Given problem: From the first line of the listing below to the line with "def ray_dir(px, py): return", print each line exactly, and nothing more. Leave out the pictures.

--

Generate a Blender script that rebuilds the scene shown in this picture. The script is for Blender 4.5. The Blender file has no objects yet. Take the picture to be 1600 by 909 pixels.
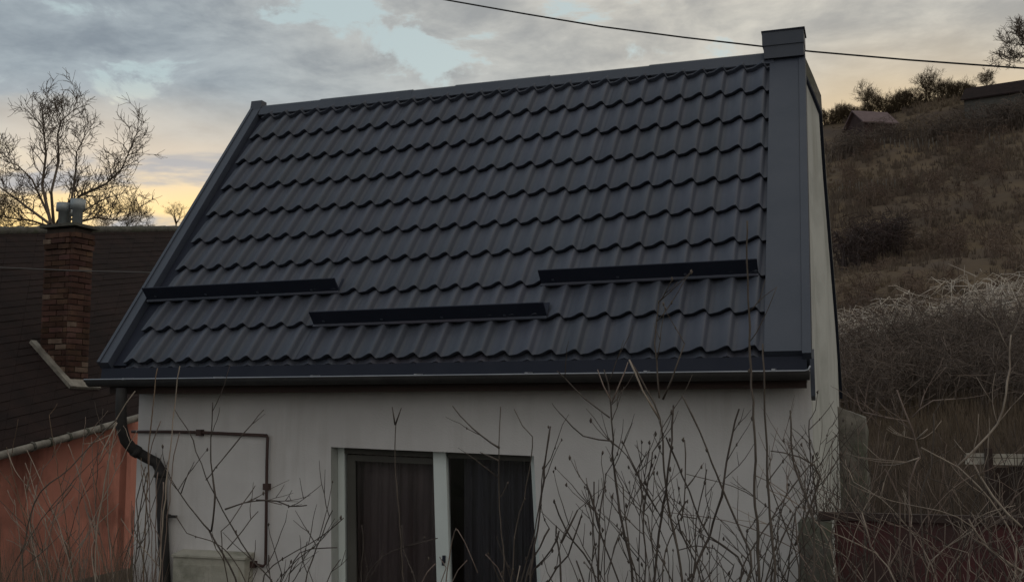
import bpy, math, random
from math import sin, cos, pi, radians, hypot
from mathutils import Vector, Matrix, noise
R = random.Random(7)
S = bpy.context.scene
COL = S.collection

# ------------------------------------------------------------------ camera
CAM = Vector((6.61849, -8.62900, -0.53934))
YAW, PIT, ROL, FPX = -0.340222, 0.1234498, 0.0016011, 1772.6018
PPX, PPY = 734.92, 442.946
fwd = Vector((sin(YAW)*cos(PIT), cos(YAW)*cos(PIT), sin(PIT)))
r0 = Vector((cos(YAW), -sin(YAW), 0)); u0 = r0.cross(fwd)
rgt = cos(ROL)*r0 + sin(ROL)*u0; upv = -sin(ROL)*r0 + cos(ROL)*u0
cd = bpy.data.cameras.new('camera'); cam = bpy.data.objects.new('camera', cd); COL.objects.link(cam)
m = Matrix((rgt, upv, -fwd)).transposed().to_4x4(); m.translation = CAM; cam.matrix_world = m
cd.sensor_fit = 'HORIZONTAL'; cd.sensor_width = 36; cd.lens = FPX*36/1600
cd.shift_x = (800-PPX)/1600; cd.shift_y = (PPY-454.5)/1600
cd.clip_start = .05; cd.clip_end = 2000
S.camera = cam

def ray_dir(px, py): return ((px-PPX)/FPX*rgt - (py-PPY)/FPX*upv + fwd)

# ------------------------------------------------------------------ sky, sun, exposure
SUN_AZ, SUN_EL = radians(-8), radians(4)          # azimuth from +Y towards +X
W = bpy.data.worlds.new('World'); S.world = W; W.use_nodes = True
nt = W.node_tree; nt.nodes.clear()
def N(t, **k):
    n = nt.nodes.new(t)
    for a, b in k.items(): setattr(n, a, b)
    return n
def val(x):
    return x
def lk(a, b): nt.links.new(a, b)
def M(op, a, b=None, c=None, clamp=False):
    n = N('ShaderNodeMath', operation=op, use_clamp=clamp)
    for i, v in enumerate((a, b, c)):
        if v is None: continue
        if isinstance(v, (int, float)): n.inputs[i].default_value = v
        else: lk(v, n.inputs[i])
    return n.outputs[0]
def smooth(x, lo, hi):
    n = N('ShaderNodeMapRange', interpolation_type='SMOOTHSTEP')
    lk(x, n.inputs[0]); n.inputs[1].default_value = lo; n.inputs[2].default_value = hi
    return n.outputs[0]
def mix(f, a, b):
    n = N('ShaderNodeMix', data_type='RGBA')
    if isinstance(f, (int, float)): n.inputs[0].default_value = f
    else: lk(f, n.inputs[0])
    for i, v in ((6, a), (7, b)):
        if isinstance(v, tuple): n.inputs[i].default_value = (*v, 1)
        else: lk(v, n.inputs[i])
    return n.outputs[2]
tc = N('ShaderNodeTexCoord'); sx = N('ShaderNodeSeparateXYZ'); lk(tc.outputs['Generated'], sx.inputs[0])
X, Y, Z = sx.outputs
zc = M('MAXIMUM', Z, 0.0)
den = M('ADD', zc, 0.11)
cx = N('ShaderNodeCombineXYZ'); lk(M('DIVIDE', X, den), cx.inputs[0]); lk(M('DIVIDE', Y, den), cx.inputs[1])
def cloud(scale, detail, rough, off, dist=0.0, vec=None):
    mp = N('ShaderNodeMapping'); mp.inputs['Location'].default_value = off
    lk(vec or cx.outputs[0], mp.inputs[0])
    n = N('ShaderNodeTexNoise'); n.inputs['Scale'].default_value = scale; n.inputs['Detail'].default_value = detail
    n.inputs['Roughness'].default_value = rough; n.inputs['Distortion'].default_value = dist
    lk(mp.outputs[0], n.inputs[0]); return n.outputs[0]
sky = N('ShaderNodeTexSky', sky_type='NISHITA'); sky.sun_disc = False
sky.sun_elevation = SUN_EL; sky.sun_rotation = SUN_AZ; sky.air_density = 1; sky.dust_density = .6; sky.ozone_density = 2
nA = cloud(1.9, 9, .56, (3.1, 1.7, 0), .3)
nB = cloud(.8, 4, .5, (8.3, 2.2, 0))
nC = cloud(5.0, 7, .6, (1.3, 6.2, 0), .3)
# long flat streaks of the low clouds
st = N('ShaderNodeCombineXYZ'); lk(M('MULTIPLY', X, 4.2), st.inputs[0]); lk(M('MULTIPLY', Y, 4.2), st.inputs[1]); lk(M('MULTIPLY', zc, 19.0), st.inputs[2])
nS = cloud(1.0, 6, .55, (6.2, 1.1, 4.7), .5, st.outputs[0])
puff = N('ShaderNodeCombineXYZ'); lk(M('MULTIPLY', X, 10.0), puff.inputs[0]); lk(M('MULTIPLY', Y, 10.0), puff.inputs[1]); lk(M('MULTIPLY', zc, 24.0), puff.inputs[2])
nP = cloud(1.0, 8, .6, (4.4, 1.9, 3.3), .35, puff.outputs[0])
# openings in the cloud sheet: soft patches (direction, size) where it thins out
def patch(px, py, wx, wy):
    d = ray_dir(px, py); l = hypot(d.x, d.y); a_ = math.atan2(d.x, d.y); e_ = d.z/d.length
    ux = M('SUBTRACT', M('MULTIPLY', X, cos(a_)), M('MULTIPLY', Y, sin(a_)))
    t1_ = M('POWER', M('ABSOLUTE', M('DIVIDE', ux, wx/FPX)), 2.0); t2_ = M('POWER', M('ABSOLUTE', M('DIVIDE', M('SUBTRACT', Z, e_), wy/FPX)), 2.0)
    return M('MULTIPLY', M('EXPONENT', M('MULTIPLY', M('ADD', t1_, t2_), -1.0)), M('GREATER_THAN', Y, 0.0))
open_ = None
for args in ((110, 8, 120, 16), (500, 22, 110, 17), (210, 55, 60, 10), (600, 85, 45, 30), (690, 110, 40, 45), (655, 55, 30, 26), (985, 80, 30, 14), (1040, 78, 40, 16), (870, 20, 60, 20), (1050, 5, 120, 9), (1560, 12, 90, 20)):
    p_ = patch(*args); open_ = p_ if open_ is None else M('ADD', open_, p_)
cover = M('ADD', M('MULTIPLY', nA, .30), M('ADD', M('MULTIPLY', nP, .60), M('MULTIPLY', nC, .10)))
cover = M('ADD', M('MULTIPLY', M('SUBTRACT', cover, .5), 2.3), .64)
cover = M('SUBTRACT', cover, M('MULTIPLY', open_, .15))
mask = smooth(cover, .40, .52)
# towards the sunset
hx = M('SUBTRACT', 1.0, M('MULTIPLY', zc, zc)); hl = M('SQRT', M('MAXIMUM', hx, 1e-4))
az = M('DIVIDE', M('ADD', M('MULTIPLY', X, sin(SUN_AZ)), M('MULTIPLY', Y, cos(SUN_AZ))), hl)
west = smooth(az, .1, .97)
right = smooth(X, -.35, .02)
elj = M('ADD', M('SUBTRACT', zc, M('MULTIPLY', right, .045)), M('MULTIPLY', M('SUBTRACT', nB, .5), .10))
low = M('MULTIPLY', M('SUBTRACT', 1.0, smooth(elj, .195, .275)), west)
clear = mix(.72, sky.outputs[0], (4.0, 4.75, 4.75))
clear = mix(M('MULTIPLY', low, .55), clear, (8.2, 7.2, 4.9))
grey = mix(smooth(M('ADD', M('DIVIDE', X, hl), M('MULTIPLY', nB, .4)), -.50, .14), (2.3, 2.66, 3.0), (3.85, 3.7, 3.4))
shade = mix(smooth(M('ADD', M('MULTIPLY', nP, .6), M('MULTIPLY', nC, .4)), .36, .66), (1.26, 1.24, 1.18), (.70, .71, .73))
mul = N('ShaderNodeMix', data_type='RGBA', blend_type='MULTIPLY'); mul.inputs[0].default_value = 1
lk(grey, mul.inputs[6]); lk(shade, mul.inputs[7])
high = mix(M('MULTIPLY', mask, .95), clear, mul.outputs[2])
glow = mix(smooth(elj, .16, .215), (9.4, 6.6, 2.6), (5.9, 5.0, 3.9))
streak = mix(smooth(nS, .47, .58), glow, (3.7, 3.55, 3.5))
lowc = mix(M('MULTIPLY', right, .92), streak, mix(smooth(elj, .16, .27), (6.1, 4.35, 2.15), (4.5, 3.85, 2.9)))
skyc = mix(smooth(Z, -.04, .0), (1.3, 1.1, .9), mix(M('MULTIPLY', low, .96), high, lowc))
bg = N('ShaderNodeBackground'); bg.inputs[1].default_value = .093; lk(skyc, bg.inputs[0])
wo = N('ShaderNodeOutputWorld'); lk(bg.outputs[0], wo.inputs[0])
sl = bpy.data.lights.new('sun', 'SUN'); sl.energy = .5; sl.angle = radians(12); sl.color = (1, .78, .55)
so = bpy.data.objects.new('sun', sl); COL.objects.link(so)
sd = Vector((sin(SUN_AZ)*cos(SUN_EL), cos(SUN_AZ)*cos(SUN_EL), sin(SUN_EL)))
so.rotation_euler = sd.to_track_quat('Z', 'Y').to_euler()
S.view_settings.view_transform = 'Standard'; S.view_settings.look = 'None'
S.view_settings.exposure = .62; S.view_settings.gamma = 1
S.cycles.max_bounces = 6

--

Expected answer:
Generate a Blender script that rebuilds the scene shown in this picture. The script is for Blender 4.5. The Blender file has no objects yet. Take the picture to be 1600 by 909 pixels.
import bpy, math, random
from math import sin, cos, pi, radians, hypot
from mathutils import Vector, Matrix, noise
R = random.Random(7)
S = bpy.context.scene
COL = S.collection

# ------------------------------------------------------------------ camera
CAM = Vector((6.61849, -8.62900, -0.53934))
YAW, PIT, ROL, FPX = -0.340222, 0.1234498, 0.0016011, 1772.6018
PPX, PPY = 734.92, 442.946
fwd = Vector((sin(YAW)*cos(PIT), cos(YAW)*cos(PIT), sin(PIT)))
r0 = Vector((cos(YAW), -sin(YAW), 0)); u0 = r0.cross(fwd)
rgt = cos(ROL)*r0 + sin(ROL)*u0; upv = -sin(ROL)*r0 + cos(ROL)*u0
cd = bpy.data.cameras.new('camera'); cam = bpy.data.objects.new('camera', cd); COL.objects.link(cam)
m = Matrix((rgt, upv, -fwd)).transposed().to_4x4(); m.translation = CAM; cam.matrix_world = m
cd.sensor_fit = 'HORIZONTAL'; cd.sensor_width = 36; cd.lens = FPX*36/1600
cd.shift_x = (800-PPX)/1600; cd.shift_y = (PPY-454.5)/1600
cd.clip_start = .05; cd.clip_end = 2000
S.camera = cam

def ray_dir(px, py): return ((px-PPX)/FPX*rgt - (py-PPY)/FPX*upv + fwd)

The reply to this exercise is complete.